Jiro Takamatsu

SHADOW OF THE KEY

1969
silkscreen on paper
40 x 30 1/2 inches
AP

One of the most important artists working in Japan in the 1960s, 70s, and beyond, Jiro Takamatsu pursued a number of disciplines, among them sculpture, photography, painting, and drawing. In 1963, Takamatsu formed the Hi Red Center collective with two other artists, and later he was a key figure in the Mono-ha (“School of Things”) group. Over the years, Takamatsu’s work has incorporated elements of Dada, Surrealism, Minimalism, Conceptual Art, and performance, and he moved freely between formal and conceptual artistic investigations.
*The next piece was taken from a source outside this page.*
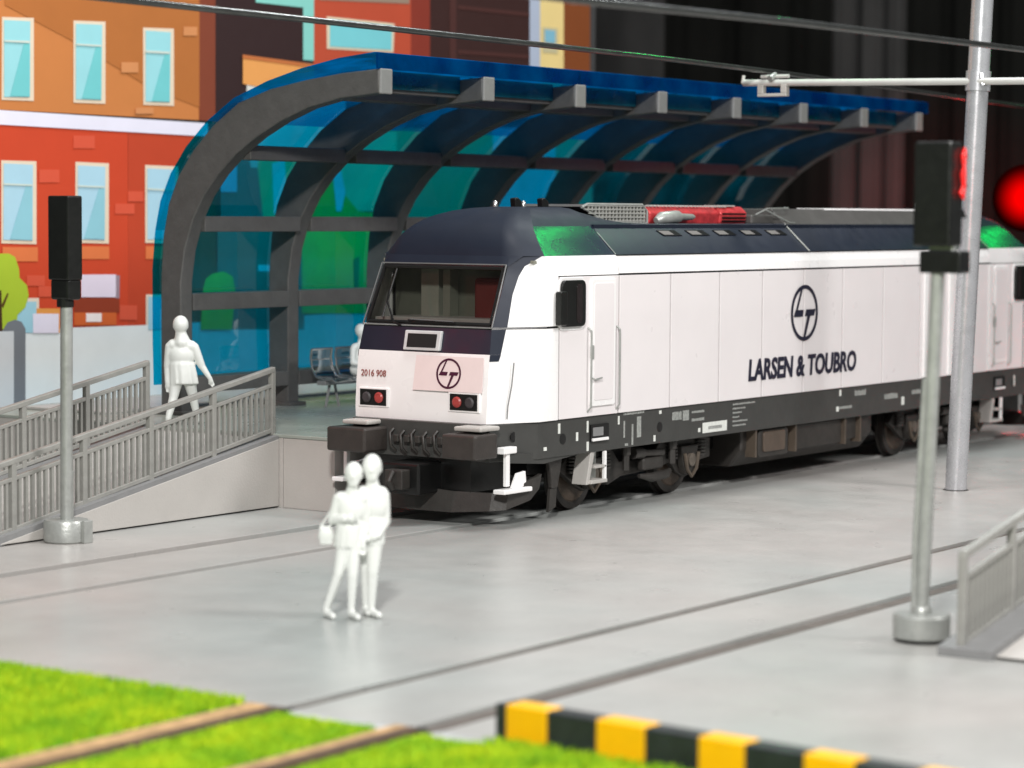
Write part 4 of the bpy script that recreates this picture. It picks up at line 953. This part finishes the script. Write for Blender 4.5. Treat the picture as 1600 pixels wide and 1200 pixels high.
    ('grey_wall', (226, 228, 226), 2, [(-0.59, 2.2), (3.09, 2.19), (6.5, 2.16), (22.65, 2.34), (22.73, -2.15), (-0.62, -0.17)]),
    ('planter_side', (118, 120, 124), 5, [(2.45, 2.18), (2.57, 2.32), (2.74, 2.36), (2.89, 2.32), (2.98, 2.2), (2.96, -0.47), (2.42, -0.42)]),
    ('planter_face', (206, 206, 206), 6, [(1.52, 2.19), (2.7, 2.17), (2.68, -0.44), (1.5, -0.34)]),
    ('far_facade', (150, 60, 44), 1, [(7.86, 5.72), (8.48, 5.74), (8.48, 2.0), (7.85, 2.02)]),
    ('far_facade', (96, 120, 110), 2, [(7.98, 5.73), (10.39, 5.8), (10.4, 1.93), (7.98, 2.02)]),
    ('print_window', (150, 196, 214), 3, [(7.97, 5.35), (8.42, 5.36), (8.42, 4.56), (7.97, 4.55)]),
    ('print_window', (190, 208, 196), 3, [(8.69, 5.45), (9.11, 5.46), (9.0, 5.02), (8.82, 5.01)]),
    ('print_window', (170, 226, 220), 3, [(9.43, 5.11), (9.8, 5.18), (9.9, 4.15), (9.48, 4.15)]),
    ('print_window', (180, 220, 215), 3, [(8.6, 6.34), (11.65, 6.46), (11.65, 5.34), (8.6, 5.27)]),  # pale patch put into the print to lighten the upper canopy bays
    ('pale_facade', (150, 198, 130), 2, [(8.98, 5.28), (10.39, 5.37), (10.39, 3.84), (9.2, 3.96)]),
    ('pale_facade', (90, 110, 96), 3, [(7.88, 3.96), (10.38, 3.97), (10.38, 2.37), (7.88, 2.43)]),
    ('tree_crown', (150, 196, 46), 4, [(7.48, 2.8), (7.55, 2.96), (7.72, 3.05), (8.04, 3.09), (8.29, 2.99), (8.36, 2.72), (8.26, 2.01), (7.4, 2.04)]),
    ('print_window', (196, 210, 214), 4, [(9.02, 3.2), (9.39, 3.19), (9.39, 3.07), (9.02, 3.08)]),
    ('pale_facade', (160, 214, 160), 1, [(10.4, 5.74), (15.08, 5.88), (15.09, 4.23), (10.41, 4.21)]),
    ('tree_crown', (140, 196, 60), 3, [(10.32, 4.09), (10.47, 4.46), (10.86, 4.89), (11.26, 4.96), (11.56, 4.59), (12.06, 4.22), (12.89, 4.16), (13.31, 4.03), (13.33, 2.16), (10.32, 2.25)]),
    ('tree_trunk', (110, 120, 50), 4, [(11.89, 3.27), (12.09, 3.33), (12.06, 2.68), (11.93, 2.68)]),
    ('print_window', (168, 230, 236), 4, [(11.24, 4.98), (11.48, 5.06), (11.64, 4.59), (11.52, 4.22), (11.36, 4.21)]),
    ('pale_facade', (126, 168, 120), 2, [(13.32, 5.89), (16.67, 6.0), (16.7, 3.02), (13.34, 3.06)]),
    ('blue_facade', (150, 206, 220), 2, [(16.67, 6.0), (19.06, 6.07), (19.11, 2.98), (16.7, 3.02)]),
    ('pale_facade', (140, 170, 140), 2, [(19.06, 6.07), (20.54, 6.12), (20.59, 2.96), (19.11, 2.98)]),
]

# ================================================================== printed backdrop, curtain
bd = empty("printed_backdrop", (8, 12.0, 0), "printed board with cartoon orange and red houses behind the platform", "backdrop")
bm = B(); box(bm, (-20, 0.01, 0.001), (12.7, 0.10, 16)); link("board", bm, M_PRINTBACK, bd)
pm = {}
for idx, (n, c, layer, poly) in enumerate(PRINT):
    key = "print_%d_%d_%d" % c
    m = mat(key, S(*c), 0.65, var=0.03, vscale=1.5, spec=0.3)
    bm = B(); y = -0.010 * layer - 0.00008 * idx
    pts = [(min(max(p[0], -12), 20.6) - 8, min(max(p[1], 0.01), 15.9)) for p in poly]
    vs = [bm.verts.new((p[0], y, p[1])) for p in pts]
    bm.faces.new(vs)
    e = bmesh.ops.extrude_face_region(bm, geom=bm.faces[:])
    for v in e['geom']:
        if isinstance(v, bmesh.types.BMVert): v.co.y += 0.004
    link(n, bm, m, bd)
# hall curtain in long folds behind the layout
cur = empty("hall_curtain", (42, 12, -0.3), "dark grey and black hall curtain hanging behind the layout", "curtain")
def curtain_piece(p0, p1, m, seed):
    random.seed(seed)
    bm = B(); a = Vector((p0[0], p0[1], 0)); b = Vector((p1[0], p1[1], 0)); d = (b - a); n = Vector((-d.y, d.x, 0)).normalized(); N = 48
    col = []
    for i in range(N + 1):
        w = math.sin(math.pi * i / N) * 0.2 * math.sin(i * 0.35 + seed) + 0.03 * math.sin(i * 1.3)
        p = a + d * i / N + n * w
        col.append((bm.verts.new((p.x, p.y, 0)), bm.verts.new((p.x, p.y, 26))))
    for i in range(N): bm.faces.new((col[i][0], col[i + 1][0], col[i + 1][1], col[i][1]))
    link("curtain_panel", bm, m, cur, smooth=60)
ys = [22, 10, 4.2, 1.8, -2.6, -6.0, -9.5, -13, -22, -38]
for i in range(len(ys) - 1):
    curtain_piece((-2, ys[i]), (-2, ys[i + 1] - 0.06), (M_CURT, M_CURT2)[i % 2] if i else M_CURT, i + 1)

# ================================================================== signals, mast, wires
def led(pos, name, parent, r=0.07):
    bm = B(); lathe(bm, [(r, 0), (r, 0.03), (r * .6, 0.06)], pos, 'x', 14); return link(name, bm, M_LED, parent, smooth=40)
sg = empty("signal_post", (-4.4, 3.72, 0), "silver signal post with a long black head, beside the foot of the left ramp", "signal", "model signals on round silver bases")
bm = B(); lathe(bm, [(0.27, 0.0), (0.29, 0.02), (0.29, 0.25), (0.27, 0.285)], (0, 0, 0), 'z', 32); link("base", bm, M_STEEL, sg, smooth=30)
bm = B(); box(bm, (-0.03, -0.345, 0.0), (0.12, -0.285, 0.29)); link("base_clamp", bm, M_STEEL, sg, bevel=0.01)
bm = B(); tube(bm, [(0, 0, 0.28), (0, -0.02, 3.1)], 0.078, 16); link("post", bm, M_STEEL, sg, smooth=40)
bm = B(); tube(bm, [(0.05, 0, 0.28), (0.05, 0, 0.75), (0.07, 0, 0.9)], 0.055, 8); link("cable", bm, M_STEEL, sg, smooth=40)
bm = B(); prism(bm, [(-0.13, -0.175), (0.10, -0.20), (0.16, -0.12), (0.16, 0.12), (0.10, 0.20), (-0.13, 0.175)], 'z', 3.32, 4.38); hd = link("signal_head", bm, M_BLACK2, sg, bevel=0.02)
bm = B(); prism(bm, [(-0.11, -0.155), (0.12, -0.17), (0.12, 0.17), (-0.11, 0.155)], 'z', 3.07, 3.33); link("head_socket", bm, M_BLACK2, hd, bevel=0.03)
bm = B(); tube(bm, [(0, 0, 2.98), (0, 0, 3.08)], 0.11, 14); link("head_collar", bm, M_BLACK2, hd)
for z in (3.55, 3.85, 4.15): led((0.16, 0, z), "red_lamp" if z > 4 else "lamp", hd).data.materials[0] = M_LED if z > 4 else M_LENS
for z in ():
    bm = B(); prism(bm, [(-.12, z + .06), (-.09, z + .12), (.09, z + .12), (.12, z + .06), (.10, z + .06), (.08, z + .10), (-.08, z + .10), (-.10, z + .06)], 'x', 0.16, 0.30); link("visor", bm, M_BLACK2, hd)
spot("signal_light_left", (-4.16, 3.70, 4.15), (0.3, 1.2, 1.4), 85, 75, (1.0, 0.05, 0.04), 0.08)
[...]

A constant throughout much of his career was Takamatsu’s exploration of presence and absence, seen in his Shadow Paintings (1964-1998). Shadow of the Key depicts a strategy often used by Takamatsu: a shadow depicting an object hanging from the actual artwork (as opposed to a shadow cast from an object nearby), in this case a hook sticking out of the paper with a key hanging on it. By referencing the physicality of the support (canvas or paper), Takamatsu calls attention to the objectness of the 2D surface, the fleeting nature of light, and the passage of time. Takamatsu represented Japan at the 1968 Venice Biennale where he won the Carlo Cardazzo Prize. Numerous retrospectives of his work include those at the National Museum of Modern Art, Osaka (1999); the Chiba City Museum of Art (2000); and the Henry Moore Institute, Leeds (2017).